LibraryThing (What? You don't know about LT? Go here!) has an Early Reviewer program where LT members can opt into a lottery for ARC's. I just received an email indicating that I snagged another one: The Story of Forgetting, by Stefan Merrill Block. It's a debut novel and it sounds interesting from the description of it on the LT web page:

..."[t]hree narratives intertwine to create a story that is by turns funny, smart, introspective, and revelatory....Through the fusion of myth, science, and storytelling, this novel offers a dazzling illumination of the hard-learned truth that only through the loss of what we consider precious can we understand the value of what remains.

I'm looking forward to this and hope I get my copy before my next business trip. An interesting novel is always good to take on a long plane ride, especially in winter when delays are possible.

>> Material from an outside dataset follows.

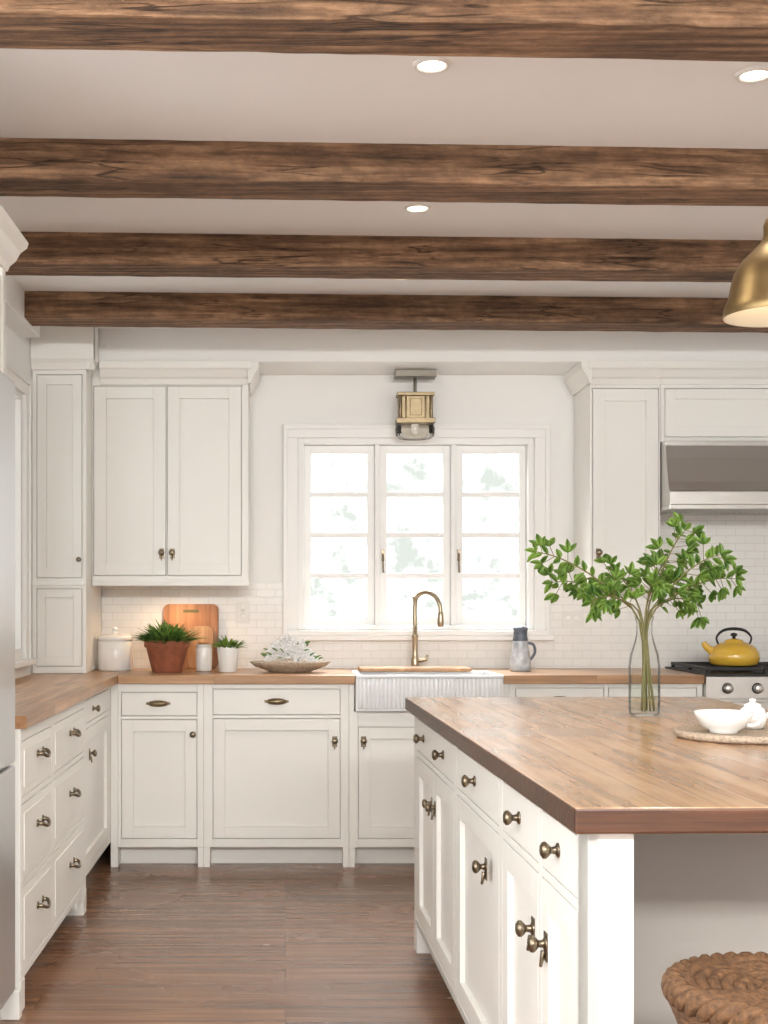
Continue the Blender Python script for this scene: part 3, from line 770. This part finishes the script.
# ------------------------------------------------------------------ pendant
pe = empty('pendant_lamp', (1.185, 3.14, 0))
mb = MB([M_LAMPBR])
mb.lathe([(.128, 1.945), (.130, 1.950), (.128, 1.965), (.118, 1.990), (.112, 2.02), (.104, 2.05), (.086, 2.08), (.06, 2.105), (.042, 2.125), (.036, 2.14), (.036, 2.165), (.03, 2.18), (.014, 2.19), (.010, 2.21), (0, 2.21)], seg=56)
mb.use(M_LAMPIN)
mb.lathe([(.128, 1.945), (.124, 1.947), (.114, 1.99), (.108, 2.02), (.10, 2.045), (.08, 2.075), (.05, 2.1), (0, 2.105)], seg=56)
mb.use(M_LAMPBR)
mb.lathe([(0, 2.598), (.055, 2.598), (.052, 2.58), (.012, 2.57), (0, 2.57)], seg=30)
mb.tube([(0, 0, 2.20), (0, 0, 2.58)], .006)
mb.finish('brass_shade', pe)
mb = MB([M_EMIT]); mb.ell((0, 0, 2.02), .032, .032, .04); mb.finish('bulb', pe)

# ------------------------------------------------------------------ ceiling lantern over sink
mb = MB([M_BRASS]); lx, ly = .665, 6.70
mb.use(M_PEWTER); mb.box(lx-.105, lx+.105, ly-.05, ly+.05, 2.400, 2.4365)
mb.tube([(lx, ly, 2.31), (lx, ly, 2.41)], .008); mb.use(M_BRASS)
mb.box(lx-.095, lx+.095, ly-.05, ly+.05, 2.304, 2.322); mb.box(lx-.086, lx+.086, ly-.040, ly+.040, 2.19, 2.304); mb.box(lx-.098, lx+.098, ly-.055, ly+.055, 2.165, 2.19)
for s_ in (-1, 1):
    mb.tube([(lx+s_*.078, ly-.040, 2.19), (lx+s_*.078, ly-.040, 2.304)], .009, seg=12)
    mb.tube([(lx+s_*.05, ly-.042, 2.19), (lx+s_*.05, ly-.042, 2.304)], .004, seg=8)
mb.box(lx-.03, lx+.03, ly-.046, ly-.040, 2.205, 2.29)
mb.use(M_LGLASS); mb.lathe([(.095, 2.165), (.102, 2.14), (.098, 2.105), (.08, 2.09)], (lx, ly, 0), seg=28)
mb.use(M_CERAM); mb.lathe([(0, 2.165), (.02, 2.165), (.022, 2.13), (.012, 2.115), (0, 2.112)], (lx, ly, 0), seg=20)
mb.finish('ceiling_lantern', bevel=.002)

# ------------------------------------------------------------------ recessed lights
def can(x, y, power=16):
    e = empty('recessed_ceiling_light', (x, y, ZC))
    mb = MB([M_CANW]); mb.lathe([(.034, -.001), (.036, -.008), (.044, -.008), (.047, -.001)], seg=36); mb.finish('trim_ring', e)
    mb = MB([M_EMIT]); mb.lathe([(0, -.003), (.034, -.003), (.034, -.001), (0, -.001)], seg=36); mb.finish('lens', e)
    l = D.lights.new('downlight', 'SPOT'); l.energy = power; l.color = (1, .92, .8); l.spot_size = math.radians(130); l.spot_blend = .9; l.shadow_soft_size = .05
    o = D.objects.new('downlight', l); COL.objects.link(o); o.parent = e; o.location = (0, 0, -.03)
for x, y in [(.365, 3.26), (1.19, 3.32), (.45, 4.45), (.48, 5.40)]: can(x, y)

# ------------------------------------------------------------------ counter items
CZ = .911
mb = MB([M_CERAM]); c = (-.856, 6.60, CZ)
mb.lathe([(0, 0), (.084, 0), (.088, .006), (.088, .145), (.084, .15), (.09, .152), (.09, .168), (.075, .178), (.02, .184), (.010, .188), (.010, .198), (.017, .204), (.014, .214), (0, .217)], c, seg=44)
mb.finish('ceramic_canister')
def potted(name, x, y, rb, rt, h, potmat, leafmat, n, L, w, spread, seed, rim=True):
    e = empty(name, (x, y, CZ)); mb = MB([potmat])
    rr = [(0, 0), (rb, 0), (rt*.95, h*.78), (rt, h*.78), (rt*1.04, h*.82), (rt*1.04, h), (rt*.92, h), (rt*.88, h*.85), (0, h*.85)] if rim else [(0, 0), (rb, 0), (rt, h), (rt*.9, h), (rt*.88, h*.85), (0, h*.85)]
    mb.lathe(rr, seg=40); mb.finish('pot', e, bevel=.001)
    mb = MB([M_SOIL]); mb.lathe([(0, h*.86), (rt*.88, h*.86), (0, h*.9)], seg=30); mb.finish('soil', e)
    r = random.Random(seed); mb = MB([leafmat])
    for i in range(n):
        a = r.uniform(0, 6.283); q = r.random()**.6
        p = (math.cos(a)*rt*.75*q, math.sin(a)*rt*.75*q, h*.87)
        d = Vector((math.cos(a)*spread*q, math.sin(a)*spread*q, r.uniform(.5, 1.0)))
        mb.leaf(p, d, (math.cos(a)*-.5, math.sin(a)*-.5, 1), L*r.uniform(.65, 1.1), w*r.uniform(.7, 1.2), bend=r.uniform(.1, .45))
    mb.finish('foliage', e, norm=False)
potted('potted_succulent', -.580, 6.44, .072, .108, .155, M_TERRA, M_LEAF2, 240, .128, .022, 1.2, 5)
potted('potted_herb', -.282, 6.47, .043, .055, .125, M_CERAM, M_LEAF, 110, .075, .016, 1.0, 8, rim=False)
mb = MB([M_CERAM]); mb.lathe([(0, 0), (.036, 0), (.040, .01), (.041, .11), (.037, .12), (.041, .124), (.041, .132), (0, .134)], (-.405, 6.53, CZ), seg=32)
mb.use(M_BOARD2); mb.lathe([(0, .134), (.03, .134), (.03, .142), (0, .143)], (-.405, 6.53, CZ), seg=24); mb.finish('ceramic_jar')
def board(name, x0, x1, h, y, mat, lean, handle):
    mb = MB([mat]); w = x1-x0; t = .018; n = 8
    prof = []
    rc = .03
    for (cx, cz, a0) in ((w-rc, rc, -90), (w-rc, h-rc, 0), (rc, h-rc, 90), (rc, rc, 180)):
        for k in range(n+1):
            a = math.radians(a0+90*k/n); prof.append((cx+rc*math.cos(a), cz+rc*math.sin(a)))
    A = [mb.bm.verts.new((p[0], 0, p[1])) for p in prof]; B = [mb.bm.verts.new((p[0], t, p[1])) for p in prof]
    for i in range(len(prof)): j = (i+1) % len(prof); mb.face([A[i], A[j], B[j], B[i]])
    mb.face(A); mb.face(B)
    if handle:
        mb.use(M_STEM); mb.box(w/2-.04, w/2+.04, -.001, .0, h-.045, h-.03); mb.mi = 0
    ob = mb.finish(name, loc=(x0, y, CZ), bevel=.003); ob.rotation_euler = (-lean, 0, 0); return ob
board('cutting_board', -.632, -.345, .335, 6.768, M_BOARD, math.radians(6), True)
board('cutting_board', -.50, -.37, .22, 6.735, M_BOARD2, math.radians(5), False)
dish = empty('flower_dish', (.025, 6.44, CZ))
mb = MB([M_STONE])
mb.lathe([(0, 0), (.10, 0), (.11, .006), (.17, .028), (.195, .05), (.19, .053), (.165, .034), (.10, .012), (0, .01)], seg=56, sc=(1, .62, 1), rfun=lambda a, h: 1+.025*math.cos(a*18)*(h > .02))
mb.finish('scalloped_dish', dish)
mb = MB([M_PETAL, M_LEAF2]); r = random.Random(11)
for i in range(75):
    a = r.uniform(0, 6.28); q = r.random()**.5; x = math.cos(a)*.13*q; y = math.sin(a)*.075*q; z = .045+.10*(1-q*q)*r.uniform(.35, 1.15)+.015
    nrm = Vector((x*2, y*2-.6, .4)).normalized(); t = nrm.orthogonal().normalized(); b = nrm.cross(t)
    mb.use(M_PETAL)
    for k in range(5):
        an = k*1.2566; d = t*math.cos(an)+b*math.sin(an)+nrm*.2; mb.leaf((x, y, z), d, nrm, .021, .022, .05)
    if i % 3 == 0:
        mb.use(M_LEAF2); d = Vector((math.cos(a), math.sin(a)*.6-.3, r.uniform(.3, .9))); mb.leaf((x, y, z-.01), d, (0, -1, 1), .045, .013)
mb.finish('blossoms', dish, norm=False)
mb = MB([M_JUG]); j = (1.175, 6.54, CZ)
mb.lathe([(0, 0), (.05, 0), (.054, .008), (.054, .03), (.048, .07), (.040, .12), (.036, .15)], j, seg=36)
mb.use(M_JUGT); mb.lathe([(.036, .15), (.038, .155), (.034, .175), (.034, .20), (.038, .208), (.034, .216), (.018, .222), (0, .223)], j, seg=36)
mb.tube([(j[0]+.036, j[1], CZ+.14), (j[0]+.066, j[1], CZ+.13), (j[0]+.072, j[1], CZ+.09), (j[0]+.048, j[1], CZ+.055)], .007, smooth_n=4)
mb.finish('stoneware_jug')
def outlet(name, x, z, horiz=False):
    mb = MB([M_PLATE]); a, b = (.055, .036) if horiz else (.036, .055)
    mb.box(x-a, x+a, YB-.013, YB-.008, z-b, z+b); mb.use(M_TRIM)
    for s_ in (-1, 1):
        ox, oz = (s_*.022, 0) if horiz else (0, s_*.022)
        mb.lathe([(0, 0), (.014, 0), (.013, .002), (0, .002)], (x+ox, YB-.013, z+oz), (0, -1, 0), 20)
    mb.finish(name, bevel=.001)
outlet('wall_outlet', -.22, 1.20); outlet('wall_outlet', 1.50, 1.17, True)

uc = empty('under_cabinet_light', (-.56, 6.60, 1.351))
mb = MB([M_CANW]); mb.lathe([(0, 0), (.035, 0), (.035, -.010), (.028, -.012), (0, -.012)], seg=28); mb.finish('puck', uc)
mb = MB([M_EMIT]); mb.lathe([(0, -.0122), (.026, -.0122), (.026, -.0145), (0, -.0145)], seg=28); mb.finish('lens', uc)
l = D.lights.new('puck_glow', 'SPOT'); l.energy = 5; l.color = (1, .68, .4); l.spot_size = math.radians(165); l.spot_blend = .6; l.shadow_soft_size = .03
o = D.objects.new('puck_glow', l); COL.objects.link(o); o.parent = uc; o.location = (0, 0, -.02)

# ------------------------------------------------------------------ light
w = D.worlds.new('daylight'); scene.world = w; w.use_nodes = True; nt = w.node_tree; L = nt.links
bg = nt.nodes['Background']; tc = nt.nodes.new('ShaderNodeTexCoord'); nz = nt.nodes.new('ShaderNodeTexNoise')
nz.inputs['Scale'].default_value = 50; nz.inputs['Detail'].default_value = 6; nz.inputs['Roughness'].default_value = .65
L.new(tc.outputs['Generated'], nz.inputs['Vector'])
r = nt.nodes.new('ShaderNodeValToRGB'); r.color_ramp.elements[0].position = .38; r.color_ramp.elements[1].position = .66
r.color_ramp.elements[0].color = (.38, .41, .38, 1); r.color_ramp.elements[1].color = (1, 1, 1, 1)
L.new(nz.outputs['Fac'], r.inputs[0]); L.new(r.outputs[0], bg.inputs[0]); bg.inputs[1].default_value = 1.6

def area(name, loc, tgt, sx, sy, power, col=(1, 1, 1)):
    l = D.lights.new(name, 'AREA'); l.shape = 'RECTANGLE'; l.size = sx; l.size_y = sy; l.energy = power; l.color = col
    o = D.objects.new(name, l); COL.objects.link(o); o.location = loc
    o.rotation_euler = (Vector(tgt)-Vector(loc)).to_track_quat('-Z', 'Y').to_euler(); return o
area('overhead_fill_light', (.5, -.6, 2.42), (.5, 6.5, 1.6), 3.4, .3, 122, (1, 1, .985))  # added fill above and behind the camera, no real fixture
area('rear_fill_light', (.8, -2.8, 1.5), (.8, 0, 1.5), 4.2, 2.0, 45, (.97, .985, 1))  # unseen fill added behind the camera; the wall there has no window
area('side_window_daylight', (XL2-.35, .6, 1.7), (3, .6, 1.7), 3.5, 1.7, 85, (.96, .985, 1))
area('sink_window_skylight', (.68, 8.3, 3.3), (.68, 6.9, 1.6), 2.4, 1.2, 290, (.98, .99, 1))

scene.view_settings.view_transform = 'Standard'
scene.view_settings.exposure = 0.40

cam = D.cameras.new('camera'); co = D.objects.new('camera', cam); COL.objects.link(co)
co.location = (0, 0, 1.265); co.rotation_euler = (math.radians(90), 0, 0)
cam.sensor_fit = 'AUTO'; cam.sensor_width = 36; cam.lens = 1310/1024*36
cam.shift_x = (384-285)/1024; cam.shift_y = (600-512)/1024
cam.clip_end = 100
scene.camera = co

I'm struck by this in the author's bio on the publisher's (Random House) web page: ...was born in 1982. I expect that he is an awesome writer if he has a first novel published at age 25. I won't hold it against him that I have shoes older than that. A bit humbling, actually, considering that it sometimes takes me an hour or more to write a simple blog post, and the various short stories & other writing ideas I have seem to develop at a glacial speed. To be clear: that's the speed glaciers have moved over the past centuries, not the speed that global climate change is causing them to melt.

2 comments:

Smithereens said...

Ah, ah, glacial speed... I'll use that expression! I find myself a little prejudiced against very young writers, but it's stupid from me. I look forward to your review of the book!

Cam said...

I understand the prejudice. In fact, I wonder if I haven't been a little prejudiced by knowing that this author is so young, wondering how someone 25 can really know about loss. But, then I think about all sort of painful loses that people I know have incurred before that age and realize that it is biased to assume that there is some magic age where this understanding occurs. And, of course, there is not. I admire anyone with the courage and determiniation to complete a novel & to persist in getting it published -- whether that happens rapidly or not.

glacial speed is my favorite oxymoron. I wouldn't claim that I coined this, although I have never heard anyone else use this. I used to use this in a job I had several years ago where one person would persist in asking me to 'fix' the computer so that it went at galactic speed (I think he meant the Star Trek "warp speed", and I would mockingly tell him that we could only do galacial speed.